Duhaime's Law Dictionary

Diffused Surface Water Definition:

Water that is on the surface of land because of rain, melting snow or floods.

In his law book on water law, law professor David Getches wrote;

"Water that is on the surface of land because of rain, melting snow or floods is called diffused surface water....

"(D)iffused surface water usually comes from the runoff of rains or melting snow, and generally flows intermittently without a defined channel. It is not subject to riparian rights until it enters a watercourse."

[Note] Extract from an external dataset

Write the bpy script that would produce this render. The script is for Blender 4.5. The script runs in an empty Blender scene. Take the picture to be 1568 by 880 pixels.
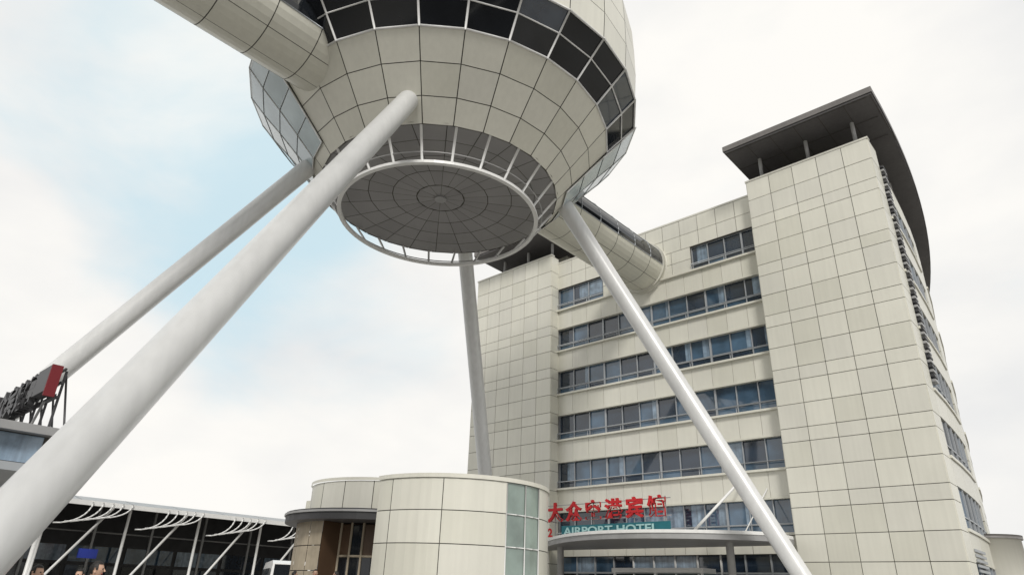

In Oklahoma Water, Justice McInerney of the Supreme Court of Oklahoma opined:

"Surface waters are those which, in their natural state, occur on the surface of the earth in places other than definite streams or lakes or ponds. They may originate from any source and may be flowing vagrantly over broad lateral areas or, occasionally for brief periods, in natural depressions. The essential characteristics of such waters are that their short-lived flows are diffused over the ground and are not concentrated or confined in channel flows of definite streams, nor are they concentrated or confined in bodies of water conforming to the definition of lakes or ponds.

"The term surface water, traditionally employed by the common law, is somewhat misleading. This is so because all waters appearing on the surface of the earth, be they found in definite streams or elsewhere, are technically surface waters. In more recent times courts and scholars alike have preferred diffused surface water as a more accurate and descriptive expression."